The Minister of Information also considered the challenges that media in the Arab and Islamic World have to face in relation to other media. However he stated that “no matter how dangerous and influential other media can be, the goals can be reached once a vacant space to break in is found.” Facing these challenges and overcoming them can only come from protection via presenting real and correct knowledge unleash responsible freedom, added al-Lawzi.

Al-Lawzi finally said that there is a great deal of potential among individuals in the Arab World and it is their talent that will enable them to play an important role in reflecting their identity and culture.

Judge Hamood al-Hitar, Minister of Guidance and Islamic Affairs, stressed the need to renew the religious discourse to meet the characteristics of today’s era as well as today’s technical revolution. Al-Hitar spoke about the great need of specialized media, comparing it to a preacher in the present calling on all Arab media to do their duty against the attacks on Islam and the distortion of this religion in Western media.

“It is in the duty of all Islamic and Arab media to present and show the real image of Islam as a religion of peace and cultural tolerance,” said al-Hitar.

Ahmed Abdul-Rahman al-Soyan, head of the Islamic Media Union and chief editor of the al-Montda magazine of Kingdom of Saudi Arabia, as well as organizer of this symposium said that the union is not a political or sectarian gathering but rather is an objective frame aiming at improving the profession of the press without marginalizing any parties.

Al-Soyan assured that the union is a way to cooperate with all sorts of publications and media ministries for the purpose of fruitful complementation.
Al-Soyan then called on all media to play a role that can enhance unity, which can contribute to civilization’s renaissance avoiding fanaticism, avoiding the spread of sectarian or racial conflicts.
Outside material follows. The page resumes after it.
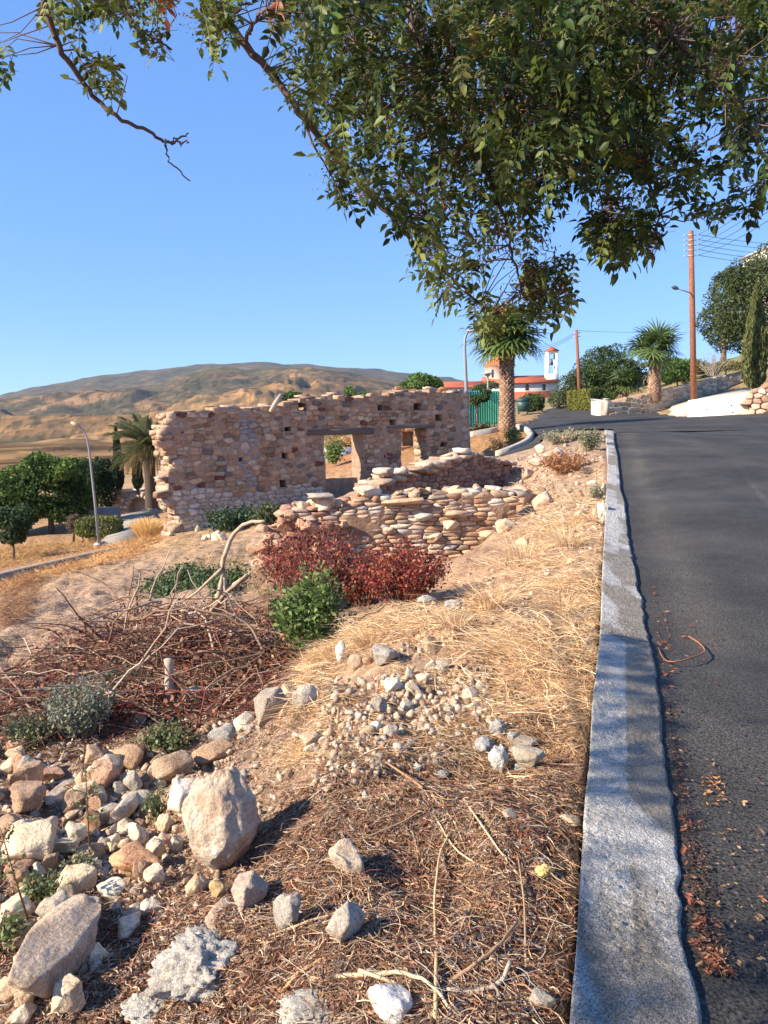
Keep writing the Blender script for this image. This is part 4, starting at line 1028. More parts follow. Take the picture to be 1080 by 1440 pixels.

“The union aims through organizing this symposium to take more care of the field of media that is seen as a means for breeding, raising awareness, education, domination and entertainment, and it also hopes to renew and advance media in general terms,” said al-Soyan.

Many working papers were presented in the event. Ibrahim al-Mosri, chief editor of the Lebanese newspaper al-Aman, spoke about principles of freedom calling for respect of social and political principles. Al-Mosri said that with freedom should come with responsibility, but absolute freedom can result in chaos. He then expressed his fear for print media whose status is threatened by other sorts of media. He called for more focus to be given to Friday sermons, a sort of media that Islam has given greater importance.

Atef al-Jolani, chief editor of the al-Sabeel Newspaper from Jordan, spoke of the challenges that media encounter in the Arab World economically, administratively, technically and stylistically. He said that the present challenges should provoke us to improve the profession. Al-Jolani pointed out at the failure of Western media in Arabic in dealing with the Arab mentality and which Arab media has proved capable of dealing with, avoiding any invasion. He finally rejected the idea that one media outlet can exist on the expense of another, and assured that all media outlets of all sort can co-exist

R’aft Marwa, chief editor of the Islamic Palestine Magazine, based in Syria, talked about the reality of the media in the Arab World and its different schools. Marwa then talked about the key role of the media and the nature of the relationship between citizenry and media in Arab countries. Marwa finally called for developing and bettering legislations concerning media to respond to the developments of today’s world and to allow for a wider freedom. Attendees then enriched the discussion with many views and debates on media, Islamic press and its role.